The broader indices continued to gain momentum; the BSE Mid cap index and Small cap indices were trading higher by 0.66% and 0.98% respectively.

On the BSE sectoral space, IT up by 1.24%, TECk up by 1.04%, Auto up by 0.52%, HC up by 0.29% and FMCG up by 0.23% were the top gainers. While, Metal down by 0.56%, Realty down by 0.52%, Bankex down by 0.44%, CG down by 0.13% and  CD down by 0.11% were the top losers.

The top gainers on the Sensex were Infosys up by 1.97%, Tata Motors up by 1.51%, BHEL up by 1.28%, Maruti Suzuki up by 0.87% and Gail India up by 0.77%. On the other hand, Tata Steel down by 1.35%, HDFC Bank down by 1.15%, Tata Power and Bajaj Auto were down by 1.12% and Sterlite Industries down by 0.91% were top losers on the Sensex.

 Meanwhile, supported by faster output growth and rising export orders, India’s manufacturing activity growth in September held steady compared with August. Measures by the US Federal Reserve and the European Central Bank to revive their economies mainly pushed foreign demand for Indian goods higher. At the same time, order book volumes increased for the forty-second successive month on stronger demand, good product quality and increasing marketing. However, the report cautioned the chances of rise in inventories dampening the output growth in coming months.

According to the HSBC purchasing managers’ index (PMI), a headline index designed to measure the overall health of the manufacturing sector, expanded at steady space of 52.8 in September, unchanged from August reading. A PMI reading above 50 indicates expansion in the sector, while one below suggests decline. In a sign of relief, the new export orders sub-index, an indicator of prospective overseas business, jumped to 53.8 from 49.2 in August, thereby positing biggest rise in almost two years.

Additionally seventh successive month of growth was recorded for employment in the month of September, with payroll numbers increasing to meet stronger demand, thereby signaling expansions in marketing departments. The inflation picture, on the other hand, was a bit mixed. While input prices rose at a faster clip on the back of higher raw material and diesel prices, output prices rose somewhat less, thereby adding to the Reserve Bank of India's dilemma of boosting growth while trying to rein in stubbornly high inflation.

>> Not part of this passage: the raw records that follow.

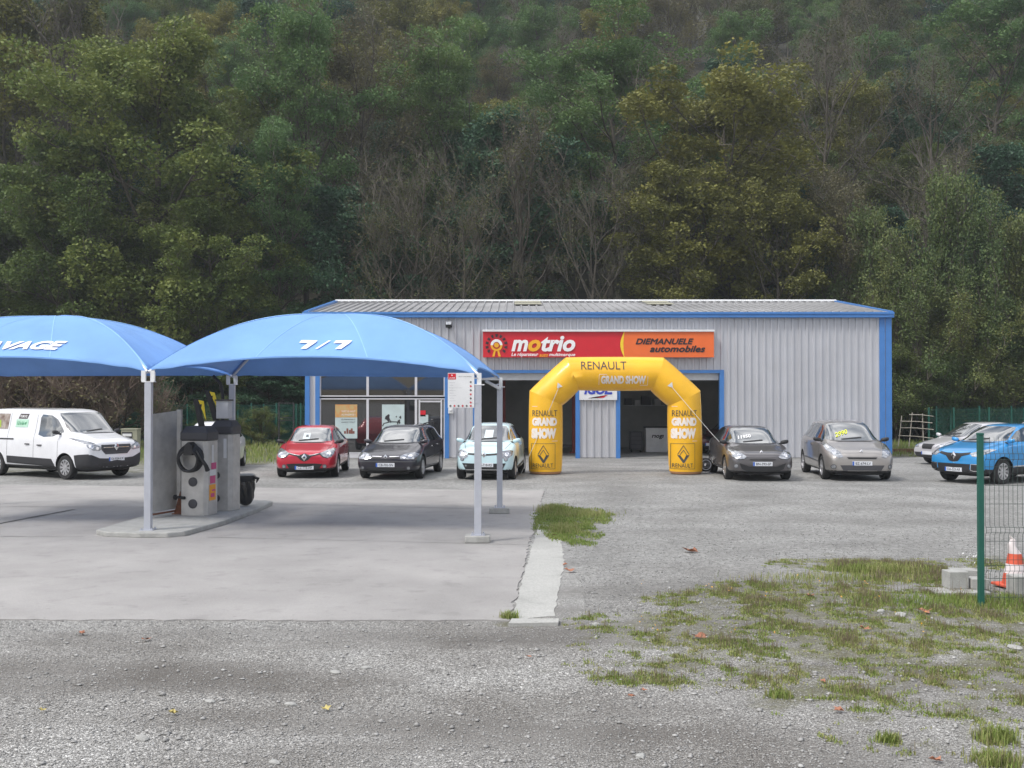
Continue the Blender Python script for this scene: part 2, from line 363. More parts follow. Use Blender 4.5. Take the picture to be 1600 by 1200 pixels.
def flat(name, pts, z, material, t=.0, rough=0, seed=1):
    r = random.Random(seed); P = []
    for i, p in enumerate(pts):
        q = pts[(i + 1) % len(pts)]; n = max(1, int(math.dist(p, q) / .12)) if rough else 1
        for k in range(n):
            a = k / n; j = rough if (k or rough) else 0
            P.append((p[0] + (q[0] - p[0]) * a + r.uniform(-j, j), p[1] + (q[1] - p[1]) * a + r.uniform(-j, j)))
    bm = bmesh.new(); vs = [bm.verts.new((x, y, z)) for x, y in P]; f = bm.faces.new(vs); f.normal_update()
    if f.normal.z < 0: f.normal_flip()
    if t:
        ex = bmesh.ops.extrude_face_region(bm, geom=[f])
        for v in ex['geom']:
            if isinstance(v, bmesh.types.BMVert): v.co.z -= t
    bm.normal_update(); bmesh.ops.triangulate(bm, faces=[f for f in bm.faces if len(f.verts) > 4]); bmesh.ops.recalc_face_normals(bm, faces=bm.faces)
    me = bpy.data.meshes.new(name); bm.to_mesh(me); bm.free(); me.materials.append(material); return link(name, me)
s1 = flat('forecourt', [(-30, 11.0), (-6.9, 10.72), (-.03, 10.67), (.38, 18.4), (.78, 25.6), (-13.3, 27.3), (-30, 28.3)], .012, M['slab'], t=.02, rough=.035)
tag(s1, kind='structure')
# cracks, patched joints and the drain in the forecourt
bands = MB()
def strip(mb, p, q, w, z=.017, seed=3):
    r = random.Random(seed); p = Vector((*p, z)); q = Vector((*q, z)); n = max(2, int((q - p).length / .25)); d = (q - p).normalized(); s = Vector((-d.y, d.x, 0)); b = len(mb.v); off = 0
    for i in range(n + 1):
        off += r.uniform(-.012, .012); c = p + (q - p) * i / n + s * off; ww = w * r.uniform(.5, 1.2)
        mb.v += [tuple(c - s * ww / 2), tuple(c + s * ww / 2)]
    for i in range(n): mb.f.append([b + 2 * i, b + 2 * i + 1, b + 2 * i + 3, b + 2 * i + 2]); mb.m.append(0)
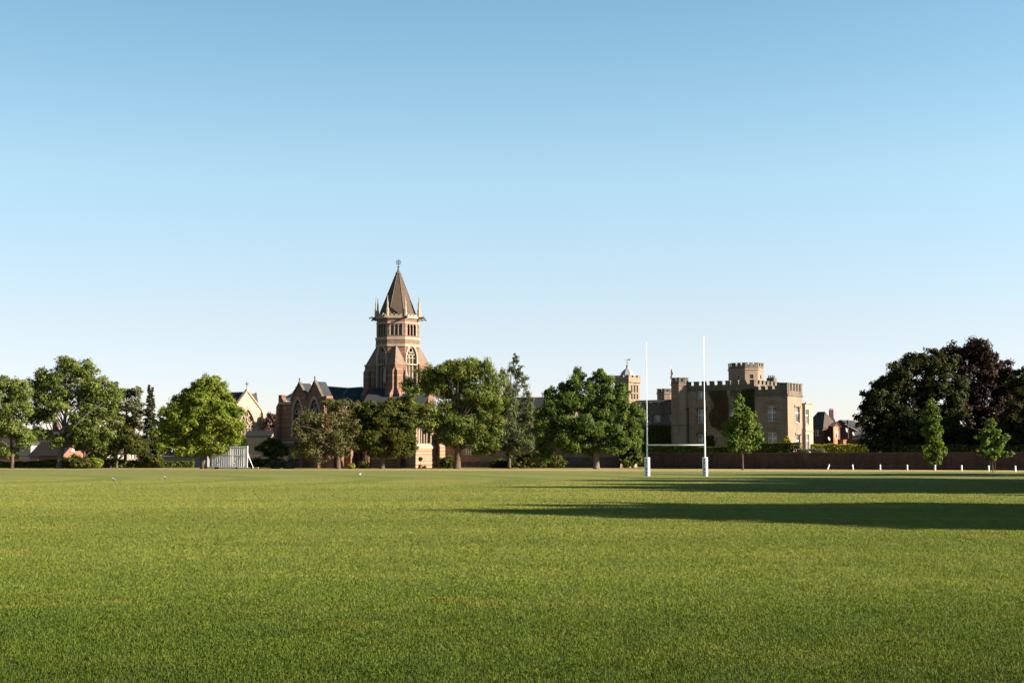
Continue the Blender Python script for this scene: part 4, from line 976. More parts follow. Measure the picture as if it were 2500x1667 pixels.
m.lathe((cc_.x, cc_.y, z5(885)), [(.03, 0), (.16, .12), (.03, .24)], 8); m.box((cc_.x, cc_.y, z5(877.5)), (1.1, .04, .05)); m.box((cc_.x, cc_.y, z5(877.5)), (.04, .8, .06))
m.add([(cc_.x + .1, cc_.y, z5(876.5)), (cc_.x + .6, cc_.y, z5(877.3)), (cc_.x + .62, cc_.y, z5(874.5)), (cc_.x + .15, cc_.y, z5(875.4)), (cc_.x + .1, cc_.y + .03, z5(876.5)), (cc_.x + .6, cc_.y + .03, z5(877.3)), (cc_.x + .62, cc_.y + .03, z5(874.5)), (cc_.x + .15, cc_.y + .03, z5(875.4))], [(0, 1, 2, 3), (7, 6, 5, 4), (0, 4, 5, 1), (1, 5, 6, 2), (2, 6, 7, 3), (3, 7, 4, 0)])
m.build('weather_vane', IRON, ct)

# stone range behind the middle trees
def gable_house(name, label, cat, A, B, depth, z_eave, z_ridge, wall, roof, wins=(), hip=False, chimney=None, gable_front=False, lights=2, rows=3, frame=WFRAME, group=None):
    pl = Plane(A, B); root = thing(name, label, cat, pl.p(pl.L / 2, 0), group); back = -pl.n
    holes = [rect(*w[:2], *w[2:4]) for w in wins]; m = MB()
    L = pl.L
    c = [pl.p(0, 0), pl.p(L, 0), pl.p(L, 0) + back * depth, pl.p(0, 0) + back * depth]; ps = [Plane(c[i], c[(i + 1) % 4]) for i in range(4)]
    if gable_front: skin(m, ps[0], [(0, -.1), (L, -.1), (L, z_eave), (L / 2, z_ridge), (0, z_eave)], holes)
    else: skin(m, ps[0], rect(0, L, -.1, z_eave), holes)
    for i in (1, 2, 3):
        Li = ps[i].L
        if gable_front and i == 2: skin(m, ps[i], [(0, -.1), (Li, -.1), (Li, z_eave), (Li / 2, z_ridge), (0, z_eave)])
        elif not gable_front and not hip and i in (1, 3): skin(m, ps[i], [(0, -.1), (Li, -.1), (Li, z_eave), (Li / 2, z_ridge), (0, z_eave)])
        else: skin(m, ps[i], rect(0, Li, -.1, z_eave))
    m.build('wall', wall, root)
    m = MB(); up = Vector((0, 0, 1)); ov = .25
    def q(a, b, z, t=.14):   # thick roof plane
        pass
    if gable_front:
        e = [pl.p(-ov, z_eave - .15, ov), pl.p(L / 2, z_ridge + .1, ov), pl.p(L + ov, z_eave - .15, ov)]; f = [p + back * (depth + 2 * ov) for p in e]
    else:
        hx = min(depth / 2, L * .3) if hip else -ov
        e = None
    if gable_front:
        for i in (0, 1):
            a_, b_ = e[i], e[i + 1]; vs = [a_, b_, f[i + 1], f[i]]; m.add(vs + [v + up * .14 for v in vs], [(0, 1, 2, 3), (7, 6, 5, 4), (0, 4, 5, 1), (1, 5, 6, 2), (2, 6, 7, 3), (3, 7, 4, 0)])
    else:
        f0, f1 = pl.p(-ov, z_eave - .12, ov), pl.p(L + ov, z_eave - .12, ov); b0_, b1_ = pl.p(-ov, z_eave - .12, -depth - ov), pl.p(L + ov, z_eave - .12, -depth - ov)
        r0_, r1_ = pl.p(hx, z_ridge + .1, -depth / 2), pl.p(L - hx, z_ridge + .1, -depth / 2)
        m.add([f0, f1, r1_, r0_, b0_, b1_], [(0, 1, 2, 3), (3, 2, 5, 4), (1, 5, 2), (0, 3, 4)] if hip else [(0, 1, 2, 3), (3, 2, 5, 4)])
        lo = [v - up * .12 for v in (f0, f1, r1_, r0_, b0_, b1_)]; m.add(lo, [(3, 2, 1, 0), (4, 5, 2, 3)]); m.add([f0, f1, lo[1], lo[0]], [(0, 1, 2, 3)])
        if not hip:
            m.add([f1, r1_, lo[2], lo[1]], [(0, 1, 2, 3)]); m.add([r1_, b1_, lo[5], lo[2]], [(0, 1, 2, 3)]); m.add([f0, r0_, lo[3], lo[0]], [(3, 2, 1, 0)])
    ro = m.build('roof', roof, root)
    if chimney:
        for ch in chimney:
            m = MB(); a_, d_, hgt = ch[:3]; p = pl.p(L * a_, 0, -depth * d_); m.box((p.x, p.y, z_ridge - .6 + hgt / 2), (.9, .7, hgt + 1.2), math.atan2(pl.d.y, pl.d.x))
            for k in (-.22, .22): m.lathe((p.x + pl.d.x * k, p.y + pl.d.y * k, z_ridge + hgt - .05), [(.12, 0), (.14, .1), (.1, .45)], 8)
            m.build('chimney', wall, ro)
    for w in wins: window(root, pl, w[0], w[1], w[2], w[3], w[4] if len(w) > 4 else lights, w[5] if len(w) > 5 else rows, frame=frame, sill=True)
    return root, pl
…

Since manufacturing accounts for around 15 percent of India's gross domestic product, so a slowdown would not augur well for Asia's third-largest economy, which is already languishing near its slowest pace of growth in a decade for Q1. Poor showing by the manufacturing sector pulled down the GDP growth to 5.5% in the first quarter, the decade's worst Q1 performance, against the growth figure of 8% in the corresponding period in the last fiscal. The survey, although estimates the growth in the manufacturing sector to remain subdued, but at the same has underscored the implementation of recently announced reforms to help facilitate a gradual recovery during the second half of the fiscal year.

The S&P CNX Nifty is currently trading at 5,698.45, down by 4.85 points or 0.09% after trading in a range of 5,715.60 and 5694.00. There were 23 stocks advancing against 27 declines on the index.

The top gainers of the Nifty were Ambuja Cement up by 3.24%, JP Associates up by 2.01%, Infosys up by 1.95%, Tata Motors up by 1.51% and Ultra Cement up by 1.46%. While, DLF down by 2.47%, Tata Steel down by 1.53%,  Bank of Baroda down by 1.45%, IDFC down by 1.42% and Kotak Bank down by 1.39%% were top losers on the index.

Most of the Asian equity indices were trading in the red; Jakarta Composite declined 0.85%, Nikkei 225 descended 0.82%, Straits Times lost 0.36% and Taiwan Weighted edged lower by 0.51 %. On the flip side, KLSE Composite was up by 0.76% was the sole gainer amongst Asian pack. Meanwhile, Markets in China, Hong Kong and South Korea are closed today for holidays.

European markets were trading optimistic; with CAC 40 gaining 0.46%, DAX rising by 0.44% and FTSE 100 adding 0.19%.